I also just completed an article for New Directions in Student Leadership: Leadership Education for Graduate and Professional School Students: Moving from Today to Tomorrow, entitled Enacting a Diversity, Equity and Inclusion Emphasis in Graduate and Professional Leadership, which will be available later this fall through the International Leadership Association. In this article we review connections between traditional leadership research designs and how critical race or counter narratives are used to respond to the question, “How can the field of leadership education advance itself such that leadership educators are asking new questions and integrating contemporary leadership approaches with counter narratives — all while integrating diverse perspectives into our leadership education conversation so the complexity we now understand to be true can be revealed?”

As a volunteer with a group in Greensboro, North Carolina, called Community Connectors, I work to help us achieve our goal to improve the lives of Greensboro residents by transforming our community one neighborhood at a time. Currently, the core team is working together to assess the needs and wants specific to two of Greensboro’s communities in ZIP codes with the highest crime rates. We hope that by connecting residents to existing resources that address food insecurity; job shortages; mental, physical, and emotional wellbeing of residents; and rental and mortgage assistance and upkeep on existing homes in these communities that this will result in neighborhoods with healthier environments and less crime. We’ve submitted a proposal for funding from the Department of Justice to build capacity for this work.

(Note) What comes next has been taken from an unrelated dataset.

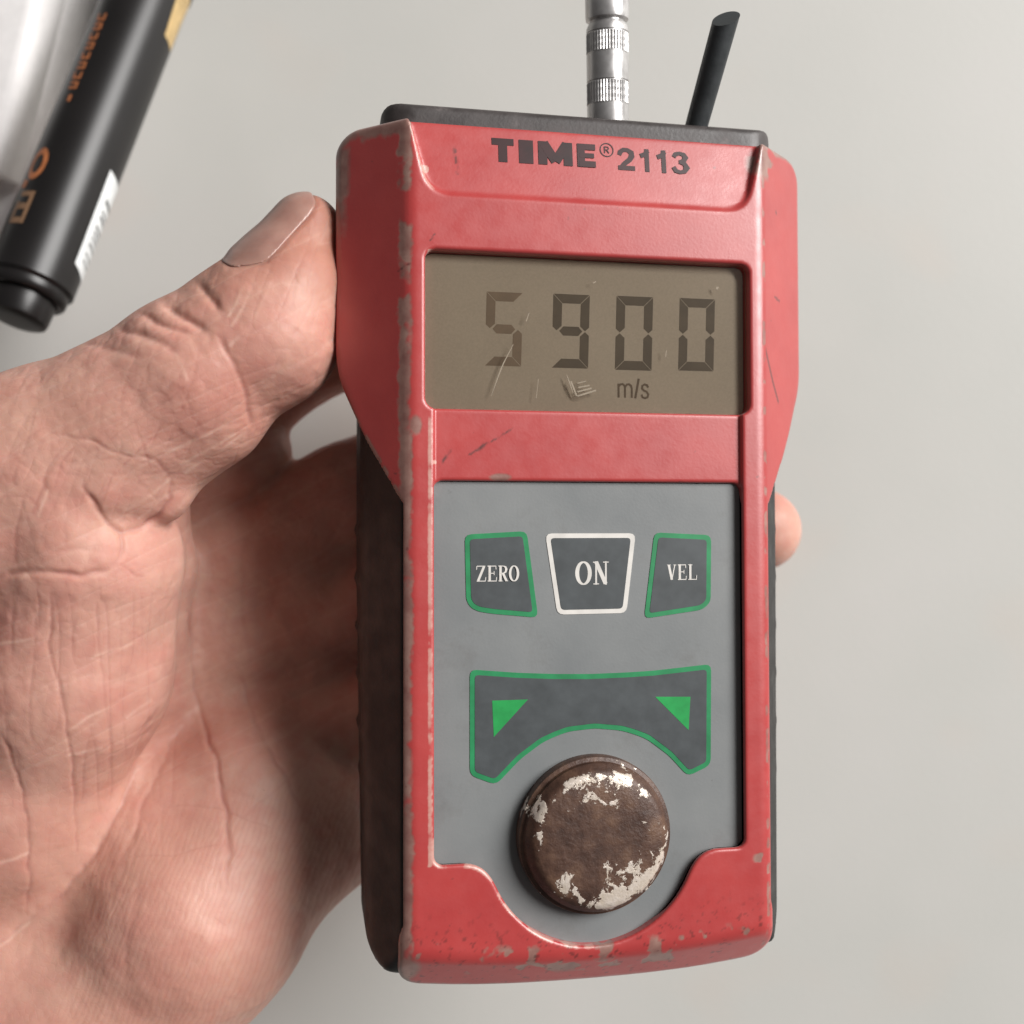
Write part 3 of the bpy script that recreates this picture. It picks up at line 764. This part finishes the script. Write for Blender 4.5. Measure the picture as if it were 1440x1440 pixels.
b0 = P(978, 182, 152); b1 = P(1021, 26, 146); dv = Vector(W(b1)-W(b0)); Ln = dv.length/MM
stub = empty('cable_end', W(b0)); stub.rotation_euler = dv.to_track_quat('Z', 'Y').to_euler()
tag(stub, 'short black rubber cable end leaning out behind the chrome plug', 'cable')
pr = [(1.5, -3), (1.6, 0)]+[(1.6+0.14*t/10, Ln*t/10) for t in range(1, 11)]
o = lathe('sheath', pr, M['stub'], stub, 40)
me = o.data
for v in me.vertices:                      # oblique, slightly bulged cut end
    if v.co.z > (Ln-0.2)*MM: v.co.z += (-v.co.x*0.45-v.co.y*0.5)
    v.co.y *= 0.9

# ------------------------------------------------------------------ marker pen
pa = P(24, 447, 184.0); pb = P(181, 60, 200.5)          # plug end, a point farther along the axis
pd = Vector(pb-pa).normalized()
pen = empty('marker_pen', W(pa)); q = pd.to_track_quat('Z', 'Y'); pen.rotation_euler = q.to_euler()
tag(pen, 'black marker pen with orange print and white barcode sticker, beside the tray', 'pen')
RP = 7.3
lathe('end_plug', [(2.5, -0.6), (4.3, -0.5), (4.9, -0.2), (5.1, 0.4), (5.2, 2.5), (5.3, 6.0)], M['pen'], pen, 64)
lathe('barrel', [(5.0, 4.2), (5.6, 3.9), (6.2, 4.0), (6.6, 4.4), (6.7, 5.2), (6.65, 6.0), (RP, 6.6), (RP, 40), (RP, 72)], M['pen'], pen, 96)
lathe('cap', [(RP-.1, 72.3), (RP+.25, 72.6), (RP+.25, 118), (RP-1, 120.5), (2, 121)], M['pen'], pen, 96)
lathe('gold_band', [(RP+.03, 70.2), (RP+.06, 70.3), (RP+.06, 72.2), (RP+.03, 72.3)], M['gold'], pen, 96)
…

Lastly, I am excited to be the external evaluator on an equity, diversity, and inclusion (EDI) initiative that the North Carolina Division of Health Benefits is walking through over a two-year period. The initiative includes EDI training that details how our brains work, how biases take root and grow, microaggressions, trauma, resilience, and the role of culture in EDI work. As a part of this initiative courageous conversations and deep reflection are practiced in safe spaces across all levels of the organization, which is made up of more than 500 employees.